Gabriel "Gabe" Rivera was one of the greatest players in the history of
Texas Tech football. He earned All American status, was enshrined into
the College Football Hall of Fame, and saw his name elevated to the
Texas Tech Ring of Honor. After his college career, Rivera became a
first-round selection of the Pittsburgh Steelers in 1983, but his career
would be tragically cut short by an accident during his rookie year that
left him paralyzed from the waist down.
Sports historian Jorge Iber's newest book chronicles this Mexican
American athlete's rise to prominence and later life. Beginning with the
Rivera family in Crystal City, Texas, a hotbed of Chicano activism in
the late 1960s, Señor Sack seeks to understand how athletic success
impacted the Rivera family's most famous son on his route to stardom.

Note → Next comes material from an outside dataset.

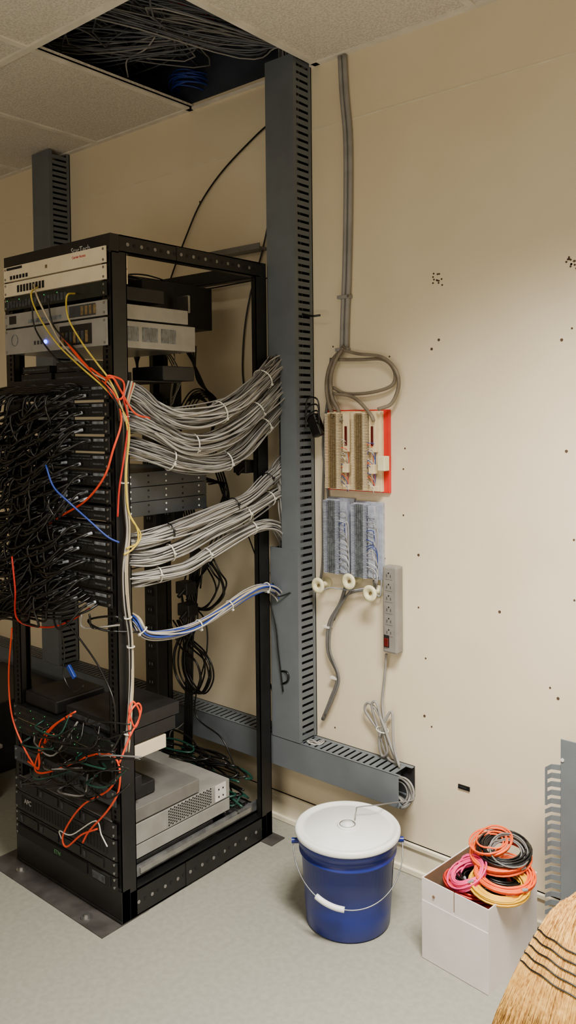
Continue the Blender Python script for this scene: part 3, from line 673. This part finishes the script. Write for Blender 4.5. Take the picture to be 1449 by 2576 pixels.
for i in range(3): b.tube([onZ(390+i*8,-30,2.86),onZ(440+i*14,10,2.84),onZ(500+i*12,30,2.86),onZ(560,80+i*12,2.9)],.003,cred if i<2 else cor,n=5)
tag(b.build('hanging_cable'),'red cables crossing the ceiling opening','cable')
b=MB()
c=onZ(480,228,2.765)
for i in range(14): b.ring(c+V((random.uniform(-.01,.01),random.uniform(-.01,.01),i*.004)),(random.uniform(-.2,.2),random.uniform(-.2,.2),1),.07+random.uniform(-.01,.01),.0028,cblud,n=28,k=5)
tag(b.build('cable_coil'),'blue cable coil resting above the ceiling grid','cable coil')
# ------------------------------------------------------------------ bucket
bc=onZ(876,2308,0); fr_=V((.645,-.764,0)); rt=V((.764,.645,0))
bk=root('bucket',bc,'blue plastic bucket with white lid and wire handle on the floor','bucket')
b=MB(); b.lathe(bc,[(0,.001),(.120,.001),(.124,.006),(.128,.06),(.1375,.212),(.144,.214),(.1445,.218),(.139,.221),(.140,.240),(.149,.242),(.150,.264),(.146,.268),(0,.268)],bluep,n=64); b.build('bucket_body',bk)
b=MB(); b.lathe(bc,[(.151,.262),(.1545,.263),(.156,.266),(.156,.274),(.152,.279),(.146,.280),(.140,.275),(.128,.273),(.126,.276),(.03,.277),(0,.277)],whitep,n=64); b.build('bucket_lid',bk)
b=MB(); b.lathe(bc,[(.03,.277),(.03,.282),(.026,.285),(.022,.280),(.018,.280),(.016,.287),(0,.288)],whitep,n=32); b.ring(bc+V((0,0,.283)),(0,0,1),.023,.0018,sgrey); b.build('spout_cap',bk)
hp=[]
for i in range(25):
    a=math.pi*i/24; hp.append(bc+rt*(-.162*math.cos(a))+fr_*(.158*math.sin(a))+V((0,0,.235-.115*math.sin(a)**.9)))
b=MB(); b.tube(hp,.0018,galv,n=8,k=2)
for sg in(-1,1): b.cyl(bc+rt*.142*sg+V((0,0,.235)),bc+rt*.166*sg+V((0,0,.235)),.008,bluep,n=12)
b.build('handle',bk)
b=MB(); b.tube(hp[7:12],.008,whitep,n=14,k=3); b.build('handle_grip',bk)
vs=[];fs=[];b=MB()
for i in range(8):
    a=-.05+i*.05
    d=rt*math.cos(a)+fr_*math.sin(a)
    for z,rr_ in((.10,.1315),(.19,.1372)): vs.append(bc+d*(rr_)+V((0,0,z)))
for i in range(7): fs.append((i*2,i*2+2,i*2+3,i*2+1))
b.add(vs,fs,label,True); b.build('paper_label',bk)
cable('wire',[onZ(893,2062,.282),onZ(896,2040,.30),onZ(902,2030,.31),onZ(950,2025,.31),onY(1000,2018,2.13),onY(1040,2012,2.17),onY(1038,1990,2.19)],.0018,sgrey,'thin grey wire trailing from the duct onto the bucket lid','wire')
# ------------------------------------------------------------------ box with coils
A=onZ(1062,2407,0); B=onZ(1230,2505,0); e1=(B-A); bw=e1.length; e1.normalize(); e2=V((-e1.y,e1.x,0))
dB=ray(1230,2290); BZ=(CAM+dB*((B.xy.length)/(dB.xy.length))).z
C=onZ(1365,2200,BZ); bd_=min((C-B).dot(e2),(2.205-max(A.y,B.y))/max(.2,e2.y))
BM=Matrix(((e1.x,e2.x,0,A.x),(e1.y,e2.y,0,A.y),(0,0,1,0),(0,0,0,1)))
bcen=BM@V((bw/2,bd_/2,0))
bx=root('cardboard_box',bcen,'open white cardboard box full of coiled patch cables','cardboard box')
t=.003; xn=bw*.5
b=MB()
b.box((0,0,0),(bw,t,BZ*.75),card); b.box((0,0,BZ*.75),(xn-.003,t,BZ),card); b.box((xn+.001,0,BZ*.75),(bw,t,BZ),card)
b.box((0,bd_-t,0),(bw,bd_,BZ),card); b.box((0,t,0),(t,bd_-t,BZ),card); b.box((bw-t,t,0),(bw,bd_-t,BZ),card); b.box((t,t,0),(bw-t,bd_-t,t),card)
b.box((t,t,.1),(bw-t,t+.0006,BZ-.001),cardin); b.box((t,bd_-t-.0006,.1),(bw-t,bd_-t,BZ-.001),cardin); b.box((t,t,.1),(t+.0006,bd_-t,BZ-.001),cardin); b.box((bw-t-.0006,t,.1),(bw-t,bd_-t,BZ-.001),cardin)
b.xf(BM).build('box_body',bx)
b=MB(); b.box((.001,-.0022,.001),(bw-.001,-.0002,BZ*.73),card); b.xf(BM).build('box_flap',bx,bevel=.0008)
b=MB(); b.cyl((.04,-.0025,BZ*.83),(.04,.001,BZ*.83),.004,cardin,n=10); b.xf(BM).build('finger_notch',bx)
def coil(c,R,turns,r,m,nrm,lab,th=.02,plug=None):
    c=V(c);nrm=V(nrm).normalized();a=nrm.orthogonal().normalized();bb=nrm.cross(a);pts=[];N=int(turns*14)
    ph=random.uniform(0,6)
    rr=R;h=0
    for i in range(N):
        an=2*math.pi*i/14
        if i%7==0: rt_=R+random.uniform(-.024,.006); ht=random.uniform(-th,th)
        rr+=(rt_-rr)*.35; h+=(ht-h)*.35
        pts.append(c+a*math.cos(an+ph)*rr+bb*math.sin(an+ph)*rr*.94+nrm*h)
    o=cable('cable_coil',pts,r,m,lab,'cable coil','coiled cables in the box',k=2)
    b=MB(); t=(pts[-1]-pts[-2]).normalized(); b.cyl(pts[-1],pts[-1]+t*.015,r*1.5,plug or boot,n=8); b.build('plug',o)
    return o
def bc3(u,v,z): return BM@V((bw*u,bd_*v,z))
coil(bc3(.5,.5,.12),.078,14,.003,cblk,(0,0,1),'black coiled cable at the bottom of the box',.05)
coil(bc3(.5,.55,BZ-.05),.084,18,.003,cor,(.1,-.1,1),'orange coiled cable deep in the box',.02)
coil(bc3(.45,.45,BZ-.03),.080,18,.003,cred,(.1,.1,1),'dark red coiled cable in the box',.015)
coil(bc3(.5,.5,BZ-.012),.066,16,.003,cblk,(.1,.1,1),'black coiled cable in the box',.015)
coil(bc3(.72,.6,BZ+.0),.062,16,.003,cblk,(.1,.1,1),'black coiled cable at the box rim',.015)
coil(onZ(1258,2222,BZ+.012),.078,20,.0026,cyel2,(.10,-.15,1),'bright yellow coiled patch cable',.011)
coil(onZ(1270,2198,BZ+.026),.080,12,.0026,corg2,(.1,-.1,1),'bright orange coiled patch cable',.010)
coil(onZ(1178,2200,BZ+.012),.056,20,.0026,cpnk,(-.3,-.4,.8),'pink coiled patch cable',.016)
coil(onZ(1258,2152,BZ+.045),.084,16,.0026,corg2,(.0,-.15,1),'bright orange coiled patch cable on top',.011)
coil(onZ(1268,2138,BZ+.062),.070,26,.0024,cblk,(.10,-.2,1),'black coiled patch cable on top of the pile',.014)
coil(onZ(1280,2140,BZ+.070),.056,7,.0024,cg2,(.3,-.4,1),'grey coiled patch cable on top of the pile',.012)
coil(onZ(1235,2118,BZ+.078),.056,6,.0026,corg2,(-.1,-.3,1),'orange coiled patch cable on top of the pile',.010)
# ------------------------------------------------------------------ leftover duct leaning
r=root('wire_duct',V((-.78,2.15,0)),'grey slotted duct offcut standing against the wall','wire duct')
b=MB(); b.box((-.842,2.125,0),(-.70,2.129,.612),duct); b.box((-.70,2.125,0),(-.696,2.225,.612),duct); b.build('duct_back',r,bevel=.001)
b=MB(); z=.008
while z<.53:
    b.add([(-.842,2.125,z),(-.842,2.125,z+.015),(-.866,2.12,z+.013),(-.884,2.122,z-.001),(-.884,2.122,z-.013),(-.866,2.12,z-.001),(-.842,2.128,z),(-.842,2.128,z+.015),(-.866,2.123,z+.013),(-.884,2.125,z-.001),(-.884,2.125,z-.013),(-.866,2.123,z-.001)],
     [(0,1,2,5),(5,2,3,4),(7,6,11,8),(8,11,10,9),(1,7,8,2),(2,8,9,3),(3,9,10,4),(4,10,11,5),(5,11,6,0)],duct); z+=.0235
b.box((-.884,2.121,.29),(-.878,2.124,.38),duct); b.box((-.884,2.121,.42),(-.878,2.124,.52),duct); b.build('duct_fingers',r)
p=onY(1415,1912,2.125); b=MB(); b.cyl(p,p-V((0,.002,0)),.005,label,n=10); b.build('rivet',r)
p=onY(1168,1980,D); b=MB(); b.box(p-V((.02,.004,.008)),p+V((.02,0,.006)),cblk); b.box(p-V((.016,.006,.003)),p+V((.010,0,.002)),gapm); tag(b.build('wall_clip',bevel=.001),'small black plastic piece stuck on the wall','clip')
# ------------------------------------------------------------------ broom
U=V((.12,.35,1)).normalized(); Wd=V((1,0,-.16)).normalized(); Nn=Wd.cross(U).normalized()
if Nn.y>0: Nn=-Nn
Bs=V((-.695,1.675,.023))
br=root('broom',Bs,'corn broom with straw bristles and black stitching leaning on the wall','broom')
prof=[(0,.142,.035),(.07,.136,.034),(.15,.122,.032),(.22,.106,.028),(.285,.088,.025),(.33,.074,.024),(.365,.055,.022),(.39,.032,.019),(.42,.018,.016)]
def pr(s):
    for i in range(len(prof)-1):
        if s<=prof[i+1][0]:
            t=(s-prof[i][0])/(prof[i+1][0]-prof[i][0]); return prof[i][1]*(1-t)+prof[i+1][1]*t, prof[i][2]*(1-t)+prof[i+1][2]*t
    return prof[-1][1:]
b=MB(); n=40; vs=[];fs=[]
for s,hw,ht in prof:
    for i in range(n):
        an=2*math.pi*i/n; vs.append(Bs+U*s+Wd*math.cos(an)*hw+Nn*math.sin(an)*ht)
for q in range(len(prof)-1):
    for i in range(n): j=(i+1)%n; fs.append((q*n+i,q*n+j,(q+1)*n+j,(q+1)*n+i))
b.add(vs,fs,straw,True); b.add(vs[:n],[tuple(range(n))],straw)
for k in range(750):
    an=random.uniform(-.15,math.pi+.15); s1=random.uniform(.2,.40); s0=random.uniform(0,.12); pts=[]
    an2=an+random.uniform(-.06,.06)
    for s in [s0+(s1-s0)*j/5 for j in range(6)]:
        hw,ht=pr(max(0,s)); q=an+(an2-an)*(s/.4); e=1.0+random.uniform(0,.02)
        pts.append(Bs+U*s+Wd*math.cos(q)*hw*e+Nn*(math.sin(q)*ht*e+.0006))
    b.tube(pts,random.uniform(.0008,.0015),straw2 if k%2 else straw,n=4,k=1)
b.build('bristles',br)
for s in (.205,.225,.245,.265,.285):
    b=MB(); hw,ht=pr(s)
    b.tube([Bs+U*(s+.0015*math.sin(i*1.3))+Wd*math.cos(2*math.pi*i/48)*(hw+.003)+Nn*math.sin(2*math.pi*i/48)*(ht+.003) for i in range(49)],.0019,cblk,n=5,k=1)
    b.build('stitching',br)
b=MB(); b.cyl(Bs+U*.40,Bs+U*1.60,.0125,wood,n=16); b.build('handle',br)
# ------------------------------------------------------------------ left background things
r=root('computer_case',V((-3.1,1.9,0)),'black computer case standing on the floor','computer case')
b=MB(); b.box((-3.62,1.72,0),(-3.10,2.10,.30),blk2); b.build('case_body',r,bevel=.004)
b=MB(); b.box((-3.60,1.717,.05),(-3.14,1.72,.26),gapm); b.build('case_front',r)
r=root('storage_bin',V((-3.1,1.58,0)),'low pale plastic storage bin on the floor','storage bin')
b=MB(); b.box((-3.5,1.50,0),(-2.90,1.66,.20),silver); b.build('bin_body',r,bevel=.01)
b=MB(); b.box((-3.52,1.49,.20),(-2.89,1.67,.215),silver); b.build('bin_lid',r,bevel=.004)
b=MB(); b.box((-3.51,1.487,.09),(-2.90,1.50,.098),gapm); b.build('bin_band',r)
for i in range(4): wc([(0,1640+i*14,.02),(50,1655+i*10,.02),(90,1670+i*6,.03),(125,1690,.04)],cblk,.003,.02,'black cable along the far wall','far wall cables')
# ------------------------------------------------------------------ lights
def area(loc,sx,sy,power,col,spread=180,rot=(0,0,0)):
    l=bpy.data.lights.new('ceiling_or_fill_light','AREA'); l.shape='RECTANGLE'; l.size=sx; l.size_y=sy; l.energy=power; l.color=col; l.spread=math.radians(spread)
    o=bpy.data.objects.new('ceiling_or_fill_light',l); link(o); o.location=loc; o.rotation_euler=rot; return o
area((-.35,1.15,2.66),1.0,.35,112,(1,.94,.83),112)
area((-1.2,-.6,2.66),1.2,.6,24,(1,.92,.80),170)  # second area light, added for overall ambient
area((-.8,-2.0,1.0),2.6,1.4,36,(1,.91,.79),180,(math.radians(118),0,math.radians(15)))  # added fill low behind the camera, brightens ceiling and rack front
w=bpy.data.worlds.new('world'); bpy.context.scene.world=w; w.use_nodes=True
w.node_tree.nodes['Background'].inputs[0].default_value=(.9,.8,.65,1); w.node_tree.nodes['Background'].inputs[1].default_value=.05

Football provided this family with opportunities that were not often
available to other Mexican Americans during the 1940s and 1950s.

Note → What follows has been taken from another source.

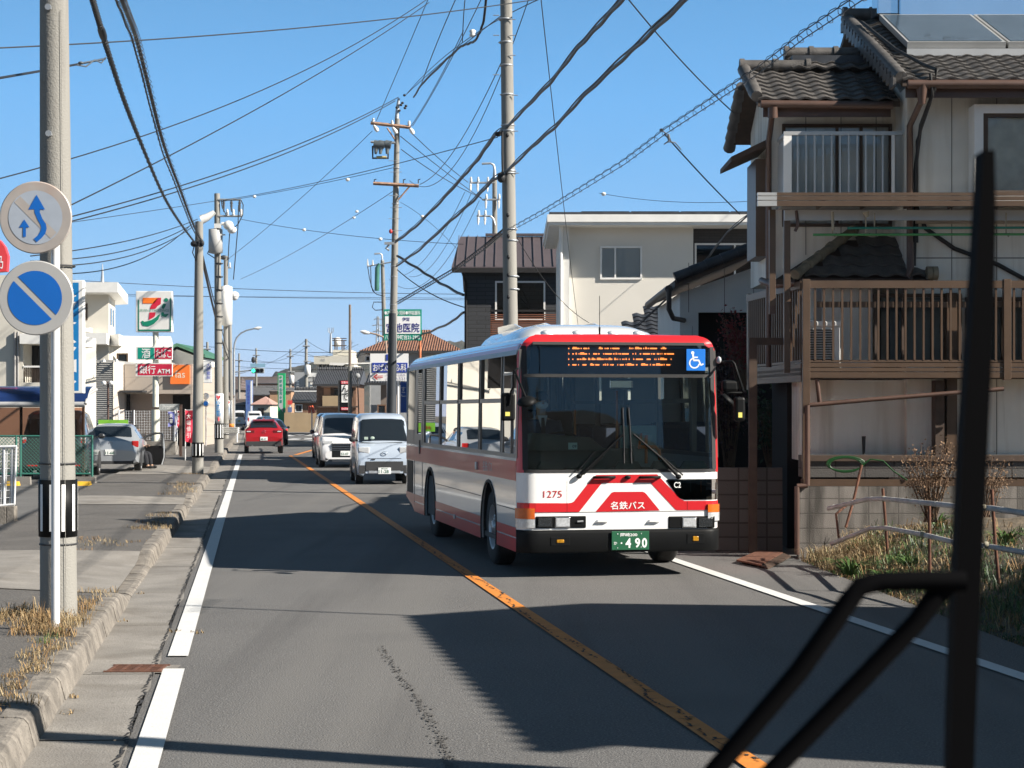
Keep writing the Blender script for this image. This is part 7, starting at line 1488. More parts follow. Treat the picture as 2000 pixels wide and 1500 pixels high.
def coil(label, pl, Rr, r, turns):
    pts = [P(*q) for q in pl]; out = []
    for a, c in zip(pts, pts[1:]): out += [a.lerp(c, t/6) for t in range(6)]
    out.append(pts[-1]); o = wire(label, 'coil_cable', [q+V(0, 0, Rr*.7) for q in out], r, cat='cable'); b = MB(); b.tube([q-V(0, 0, Rr*.7) for q in out], r, 5); b.build('lower_strand', o, WIRE); b = MB(); b.tube(twist(out, Rr, r*.6, turns, 8), r*.75, 4); b.build('spiral', o, WIRE); return o
coil('wire pair wound with an open spiral from big grey pole to upper right', [(996, 449, 43.8), (1060, 414, 39), (1130, 372, 34.5), (1220, 316, 30), (1300, 256, 26.5), (1390, 197, 23.5), (1480, 138, 21), (1570, 68, 19), (1690, -12, 17)], .055, .006, 1.7)
coil('spiral wound wire pair from the big grey pole down left to the clinic sign', [(988, 448, 44.2), (950, 480, 48), (890, 525, 58), (830, 560, 66), (776, 592, 74.6)], .06, .012, 2.2)
# fan of lines to the middle pole
fan = [((838, -6, 62), (790, 108), (735, 236, 74.8), .014, 'topmost left line of the fan, down to the left crossarm insulator'), ((892, -6, 55), (855, 80), (823, 164, 66), .016, 'line of the fan meeting the thick jumper above middle pole'), ((909, -6, 52), (905, 40), (903, 82, 55), .014, 'short steep line at the fan top ending at the white bobbin'), ((942, -6, 52), (880, 118), (806, 246, 74.8), .014, 'line of the fan to the right crossarm insulator, right strand'), ((905, 60, 54), (860, 150), (800, 250, 74.8), .014, 'line of the fan to the right crossarm insulator, left strand'), ((1034, -6, 44), (960, 190), (800, 353, 74.8), .012, 'line passing behind the big grey pole to the lower crossarm'), ((980, 120, 46), (905, 266), (820, 360, 74.8), .013, 'sagging line from big grey pole to lower crossarm end'), ((1056, -3, 42), (930, 65), (792, 186, 74.6), .012, 'line over the bobbin to the very top of the middle pole'), ((980, 30, 46), (900, 92), (795, 183, 74.6), .013, 'line beside the bobbin down to the middle pole top')]
for a, m, c, r, lab in fan: w3('thin '+lab, a, m, c, r)
bundle('thick black jumper bending past the white bobbin to the middle pole top', [(950, -6, 52), (945, 40, 52.5), (938, 62, 53), (928, 80, 54), (916, 85, 55), (901, 90, 56), (870, 118, 60), (823, 165, 66), (808, 190, 72)], .036, False)
b = MB(); b.lathe([(.05, -.1), (.1, -.06), (.06, 0), (.1, .06), (.05, .1)], Matrix.Translation(P(923, 65, 52)), 10); tag(b.build('line_spacer', None, PORC), 'white bobbin insulator on the wires at the top centre', 'insulator')
for i, (a, m, c) in enumerate((((806, 262, 74.8), (860, 312), (914, 356, 90)), ((782, 266, 74.8), (860, 328), (946, 392, 90)), ((784, 292, 74.8), (850, 338), (940, 386, 90)))): w3('taut wire from middle pole right side to the background pole, '+('upper', 'middle', 'lower')[i]+' of three', a, m, c, .016)
for i, (a, m, c) in enumerate((((908, 375, 90), (880, 430), (790, 537, 128)), ((920, 378, 90), (890, 445), (800, 540, 128)), ((936, 392, 90), (905, 455), (760, 545, 128)))): w3('loose wire from the background pole down behind the middle pole, '+('left', 'centre', 'right')[i]+' of three', a, m, c, .014)
bundle('dark cable from the middle pole down right to the dark house', [(776, 500, 74.8), (820, 527, 72), (860, 553, 70), (905, 577, 66)], .05, False); w3('frayed thin wire from middle pole crossing down right to the dark house', (776, 527, 74.8), (850, 578), (906, 600, 66), .02)
bundle('dark cable from behind the dark house down left over the orange roof', [(906, 610, 66), (880, 630, 72), (840, 648, 82), (800, 662, 95)], .045, False)
w3('thin drop wire from the top centre down to the cream house side', (1056, -8, 22), (1083, 240), (1131, 650, 50), .006); w3('thin wire from the top right down to the main house gable', (1222, -8, 22), (1330, 118), (1435, 222, 27.5), .009); w3('drop wire hanging from the spiral wire down to the main house annex', (1298, 262, 26.4), (1350, 320), (1445, 418, 33), .011)
b = MB(); b.tube([P(1290, 253, 26.4), P(1303, 262, 26.4), P(1310, 272, 26.4), P(1297, 282, 26.4), P(1305, 277, 26.4), P(1318, 278, 26.4), P(1330, 292, 26.6)], .009, 5); b.ball(P(1292, 254, 26.4), .03, .02, .025); b.ball(P(1306, 268, 26.4), .02, .02, .05); tag(b.build('wire_connector', None, WIREG), 'tangled connector loop under the spiral wire', 'wire')
bundle('pair of dark wires from the annex roof gutter down to the small dark roof', [(1470, 414, 33), (1420, 455, 36), (1386, 500, 38), (1312, 575, 39), (1243, 640, 40)], .014, True, 'wire', .008)
w3('thin wire drooping from the big grey pole past the cream house corner', (1002, 450, 44), (1090, 580), (1150, 630, 50), .009)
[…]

While Rivera's injury seriously derailed his life, Señor Sack also
chronicles his struggle to regain a sense of purpose. With great effort
and despite adversity, over the final two decades of his life, Rivera
found meaning in helping minority youths in his community of San
Antonio, serving as an example of what can be accomplished even under
incredibly trying circumstances. Ultimately, the true legacy of Gabe
Rivera is not just on the football field, but also in the lives he
touched with his volunteer work. One of the most storied Red Raiders and
a legend of Texas football, Gabe Rivera powered through many obstacles
to make way for future generations of Latinos in American sports.